Translation phenomena in narrative translation are far from anecdotal during the period under study, and translators successfully dealt for nearly forty years with censorship boards, as the percentage of reports granting an “accepted for publication” decision shows. Both pseudotranslations and intersemiotic chains make use of translation or are the consequence of the massive successful translation of certain text genres by an ideologically-controlled society. TRACE data show, however, that neither is exclusive to a censored context. What seems to be typical of this period is the prevalence of pseudotranslating as an accepted form of (inter)textual production, a form that is no longer a significant part of present-day practices in Spain.

4. Conclusion

In our approach it is essential to avoid a priori selection criteria when choosing texts and submitting them to close analysis. To work within the context of translation in Franco’s Spain means proceeding from catalogues to corpus[21] and then on to textual comparison in search of censorship-induced changes and their consequences on meaning. The most outstanding characteristic of Franco’s overt official censorship was its vagueness. There was no explicit formulation of what to ban and what to tolerate, so decisions would often depend on the composition of the boards of censors and their degree of ideological conviction. As for the type of textual material most frequently censored in Spain,[22] it seems not to have been very different from the type of material occasionally censored in democratic countries. Consider for example, Lord Chamberlain’s forced authorization in the United Kingdom and the Hays Code for Pictures in the United States. Political censorship under a fascist regime seems to follow a pattern particular to its ideological underpinnings. Another type of external censorship whose influence on translation and text production is independent of the political system governing the recipient culture is economic (or market) censorship, that may take the form of government subsidies—a type of censorship particularly active in Spain from the 1960s through the 1980s and effective in promoting translation from certain languages and literatures and into the official languages of Spain (not only Castilian).

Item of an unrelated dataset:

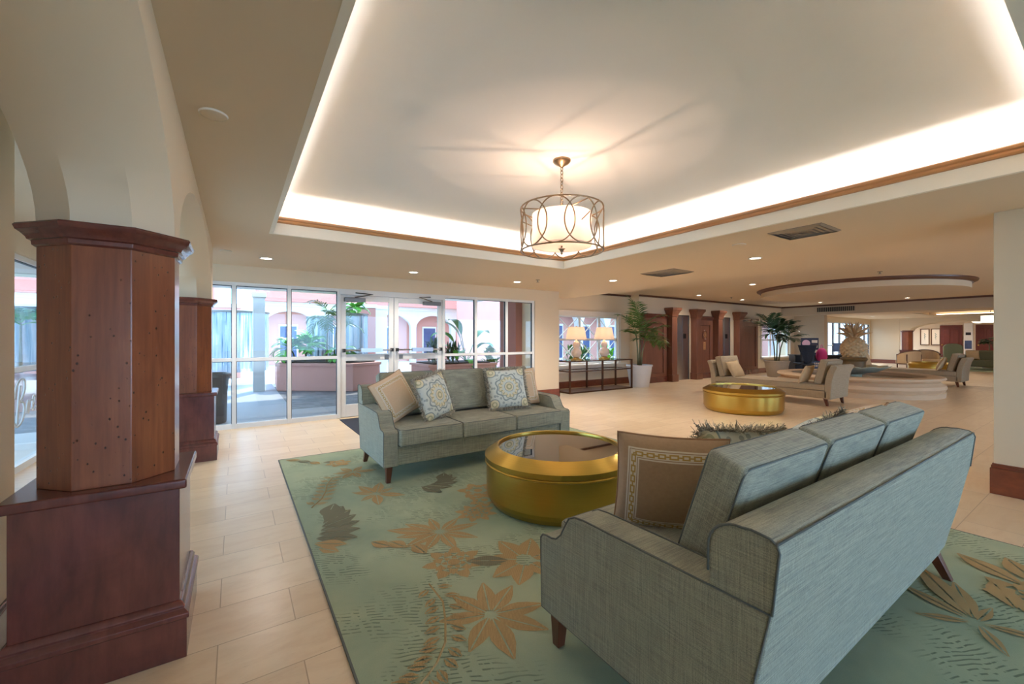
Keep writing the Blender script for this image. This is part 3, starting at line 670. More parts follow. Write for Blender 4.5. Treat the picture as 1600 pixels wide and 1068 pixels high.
# ------------------------------------------------------------------ chandelier
LX, LY = 2.30, 2.70; R = .345; zt, zb = 2.45, 2.09
t = thing('pendant_lamp', 'bronze cage pendant lamp with white drum shade hanging from the tray ceiling', 'lamp', (LX, LY, 0))
MB().lathe([(.075, TZ), (.075, TZ-.012), (.06, TZ-.03), (.03, TZ-.045), (.012, TZ-.06)], 32).build('canopy', 'cage', t, smooth='auto')
mb = MB(); z = TZ-.055; i = 0
while z > 2.47:
    pts = [((.012*cos(a) if i % 2 else 0), (0 if i % 2 else .012*cos(a)), z-.018+.021*sin(a)) for a in [2*pi*j/10 for j in range(10)]]
    mb.tube(pts, .0032, 5, closed=True); z -= .031; i += 1
mb.build('chain', 'cage', t, smooth=True)
mb = MB(); ring = [(R*cos(2*pi*i/72), R*sin(2*pi*i/72)) for i in range(72)]
mb.tube([(*p, zt) for p in ring], .0065, 8, closed=True); mb.tube([(*p, zb) for p in ring], .0065, 8, closed=True)
for k in range(10):
    c0 = 2*pi*k/10+.10; hw = 2*pi/10*.69
    mb.tube([((R+.003)*cos(c0+hw*cos(a)), (R+.003)*sin(c0+hw*cos(a)), (zt+zb)/2+(zt-zb)/2*sin(a)) for a in [2*pi*j/40 for j in range(40)]], .0055, 6, closed=True)
mb.build('cage', 'cage', t, smooth=True)
mb = MB()
for k in range(3):
    a = 2*pi*k/3+.5; mb.tube([(0, 0, 2.44), (R*cos(a), R*sin(a), zt)], .005, 6)
    mb.tube([(R*cos(a), R*sin(a), 2.34), (.25*cos(a), .25*sin(a), 2.30)], .004, 6)
mb.tube([(0, 0, 2.48), (0, 0, 2.12)], .007, 8); mb.lathe([(.03, 2.11), (.02, 2.10), (.008, 2.08), (.012, 2.07), (0.001, 2.06)], 16)
mb.build('arms', 'cage', t, smooth=True)
MB().rings([[(r*cos(2*pi*i/64), r*sin(2*pi*i/64), z) for i in range(64)] for r, z in ((.25, 2.13), (.25, 2.40))], cap=(False, False)).build('lamp_shade', 'shade_drum', t, smooth=True)
MB().lathe([(.249, 2.135), (.01, 2.135)], 64, cap=(False, False)).build('diffuser', 'shade_drum', t)
for k in range(3):
    a = 2*pi*k/3; MB().lathe([(.004, 2.20), (.012, 2.21), (.028, 2.25), (.03, 2.28), (.015, 2.305), (.002, 2.31)], 16, T=Matrix.Translation((.1*cos(a), .1*sin(a), 0))).build('bulb', 'bulb_soft', t, smooth=True)
    l = bpy.data.lights.new('pendant_bulb', 'POINT'); l.energy = 4.0; l.shadow_soft_size = .008; l.color = (1, .66, .46)
    o = bpy.data.objects.new('pendant_bulb', l); C.objects.link(o); o.parent = t; o.location = (.1*cos(a), .1*sin(a), 2.33)

# ------------------------------------------------------------------ rug
RX0, RX1, RY0, RY1 = .40, 4.20, -1.6, 5.25; RZ = .012
mb = MB(); mb.box(RX0, RX1, RY0, RY1, 0, RZ); zz = RZ+.0012
ZC = [RZ+.0012]
def petal(cx, cy, tx, ty, w=.30, mi=1, base=.12, vein=True):
    ZC[0] += .00004; zz = ZC[0]
    d = Vector((tx-cx, ty-cy)); L = d.length; u = d/L; n = Vector((-u.y, u.x)); c0 = Vector((cx, cy))
    st = [(base, .10), (.25, .62), (.42, .95), (.55, 1.0), (.72, .78), (.88, .38), (1, 0)]
    hwid = w*L/2
    for sg in (1, -1):
        g = .004
        pts = [c0+u*L*a+n*sg*g for a, b in st[:-1]]+[c0+u*L*.985]; out = [c0+u*L*a+n*sg*max(g, hwid*b) for a, b in st]
        poly = pts+out[::-1]
        k = len(pts); vs = [(*p, zz) for p in pts]+[(*p, zz) for p in out]
        mb.add(vs, [(i, i+1, k+i+1, k+i) for i in range(k-1)], mi)
def star(cx, cy, tips, w=.34, mi=1, base=.10):
    for tx, ty in tips: petal(cx, cy, tx, ty, w, mi, base)
def rosette(cx, cy, r, n, rot=0, mi=1, rings=3):
    for k in range(rings):
        rr = r*(1-.30*k); ZC[0] += .00004; zz = ZC[0]
        for i in range(n):
            a = rot+2*pi*(i+.5*(k % 2))/n; a0 = a-pi/n*.86; a1 = a+pi/n*.86; ri = rr*.66
            vs = [(cx+ri*cos(a0), cy+ri*sin(a0), zz), (cx+rr*.93*cos(a0*.5+a*.5), cy+rr*.93*sin(a0*.5+a*.5), zz), (cx+rr*1.12*cos(a), cy+rr*1.12*sin(a), zz),
                  (cx+rr*.93*cos(a1*.5+a*.5), cy+rr*.93*sin(a1*.5+a*.5), zz), (cx+ri*cos(a1), cy+ri*sin(a1), zz), (cx+ri*.96*cos(a), cy+ri*.96*sin(a), zz)]
            mb.add(vs, [(0, 1, 2, 5), (5, 2, 3, 4)], mi)
    mb.add([(cx+r*.22*cos(2*pi*i/10), cy+r*.22*sin(2*pi*i/10), zz) for i in range(10)], [tuple(range(10))], mi)
def leafv(x, y, a, L, w=.4, mi=1): petal(x, y, x+L*cos(a), y+L*sin(a), w, mi, .05)
star(1.03, 1.74, [(1.13, 1.99), (1.25, 1.88), (1.30, 1.66), (1.20, 1.50), (.97, 1.44), (.83, 1.58), (.80, 1.83), (.94, 1.98)], .36)
star(1.18, 2.68, [(.88, 2.90), (1.02, 2.93), (.90, 2.76), (1.20, 2.92), (1.38, 2.81), (1.46, 2.65), (1.36, 2.46), (1.17, 2.40), (1.00, 2.49), (.90, 2.60)], .30)
rosette(1.09, 2.27, .17, 7, .2)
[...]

The situation is no different for self-censorship. What to do and what not to do is information internalized by the translator and transformed into professional norms dictating behaviour. During Franco’s time, what was specific to self-censorship was the type of restrictions or instruction-like behaviour developed by translators in order to accommodate their texts to recipient context ideological conditions to ensure the publication or the performance of their translations. And the fact that authors, translators, pseudotranslators and adapters were basically rewriters working under weighty political and bureaucratic constraints proves that they were to some extent free to change the course of culture at more than one level. This became clear as Spain slowly withdrew from Franco’s dictatorship, transforming itself into a democracy; rewriters were felt to be less necessary and became redundant,[23] the culture that hosted them becoming less rich and variegated.